Well done Michelle. I have friends who say "It's not REAL" so "it doesn't matter" or "doesn't count"...when it really does. Good thought process. :)

Posted on 10/18/2006 at 11:10:00 AM

 
I can honestly say that I have been guilty of this. I know the signs and I have committed all of these in a previous relationship. I agree with the comments that emotional cheating hurts more than physical cheating. I've made amends as best I could. We all make mistakes. Hopefully your article helps those out there to either stop the cyber cheating or helps someone get out of a relationship where they are the 'victim' (for lack of a better word).
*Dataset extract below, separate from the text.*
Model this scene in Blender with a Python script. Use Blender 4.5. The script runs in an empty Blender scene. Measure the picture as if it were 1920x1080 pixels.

Posted on 10/13/2006 at 12:10:00 PM

 
LMAO, Paula, sometimes I think the same thing!!! That was good.

Posted on 10/13/2006 at 12:10:00 PM

 
I think I'm having a cyber-affair with AssociatedContent.com!

Posted on 10/13/2006 at 12:10:00 PM

 
Thank you for this article. I have been having this problem with my wife. I've caught he a few times and we've talked about it. I think she has stopped, but I have no way of knowing what she is doing while I'm not here.

Posted on 10/13/2006 at 9:10:00 AM

 
I totally agree with that... Thank you everyone for your comments.

Posted on 10/12/2006 at 5:10:00 PM

 
Very good article Michelle, and very well-written. An affair doesn't have to be physical. An emotional affair can be just as devastating. The spouse is cheated out of time and attention, and becoming too friendly online can lead to a physical affair.